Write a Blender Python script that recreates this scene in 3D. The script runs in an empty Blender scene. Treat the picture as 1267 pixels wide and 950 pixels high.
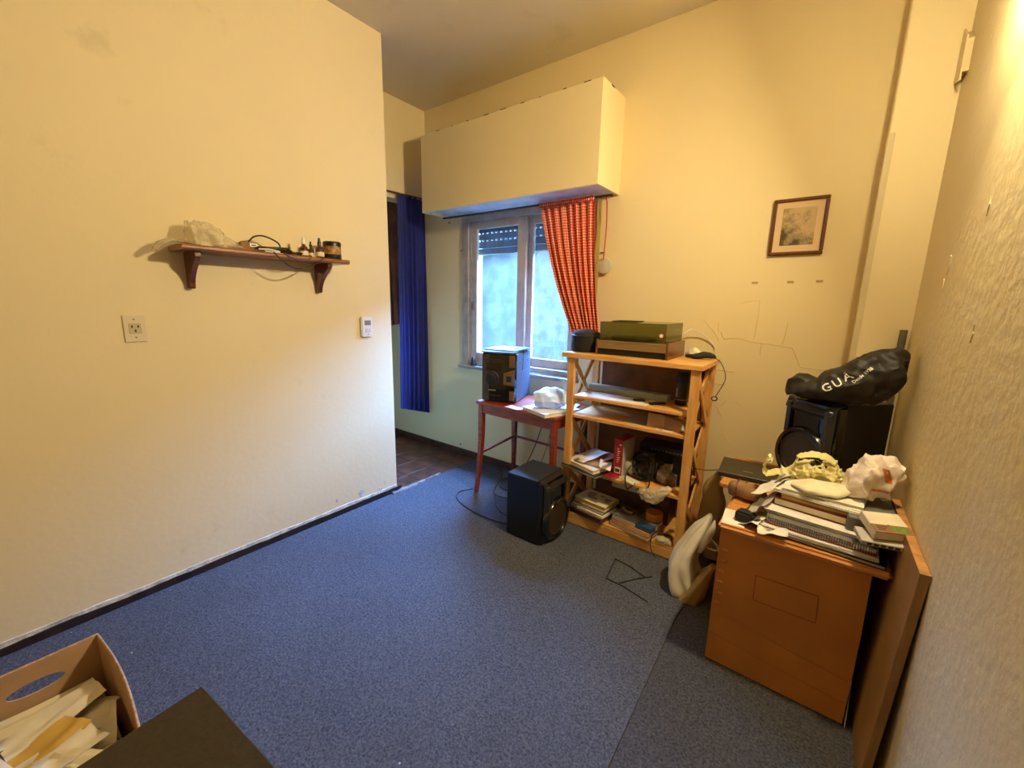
import bpy, bmesh, math, random
from mathutils import Vector, Matrix, noise
from mathutils.bvhtree import BVHTree
random.seed(7)
SC = bpy.context.scene
C = SC.collection
PI = math.pi
def R(d): return math.radians(d)

# ------------------------------------------------------------------ camera
yaw, pitch, roll, fpx = -0.642612379, 0.191890721, 0.0203891862, 513.443
cy, sy = math.cos(yaw), math.sin(yaw)
fw = Vector((sy*math.cos(pitch), cy*math.cos(pitch), -math.sin(pitch)))
r0 = Vector((cy, -sy, 0)); u0 = r0.cross(fw)
rt = math.cos(roll)*r0 + math.sin(roll)*u0
up = -math.sin(roll)*r0 + math.cos(roll)*u0
cam_d = bpy.data.cameras.new('camera'); cam = bpy.data.objects.new('camera', cam_d); C.objects.link(cam)
cam_d.sensor_fit = 'HORIZONTAL'; cam_d.sensor_width = 36.0; cam_d.lens = fpx/1267*36
cam_d.clip_start = 0.02
M = Matrix((rt, up, -fw)).transposed().to_4x4(); M.translation = (0, 0, 1.35)
cam.matrix_world = M
SC.camera = cam

# ------------------------------------------------------------------ sky, exposure
W = bpy.data.worlds.new('sky'); SC.world = W; W.use_nodes = True
bg = W.node_tree.nodes['Background']
bg.inputs[0].default_value = (0.20, 0.44, 1.0, 1); bg.inputs[1].default_value = 260.0
SC.view_settings.view_transform = 'Standard'; SC.view_settings.look = 'None'
SC.view_settings.gamma = 1.0; SC.view_settings.use_curve_mapping = False
SC.view_settings.exposure = 0.0
LAMP_COL = (1.0, 0.825, 0.49); LAMP_W = 58.0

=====

* _CHALLENGE_
Whenever "scene" turns up in a line, pick that line out.

* _CORRECT OUTPUT_
Write a Blender Python script that recreates this scene in 3D. The script runs in an empty Blender scene. Treat the picture as 1267 pixels wide and 950 pixels high.
SC = bpy.context.scene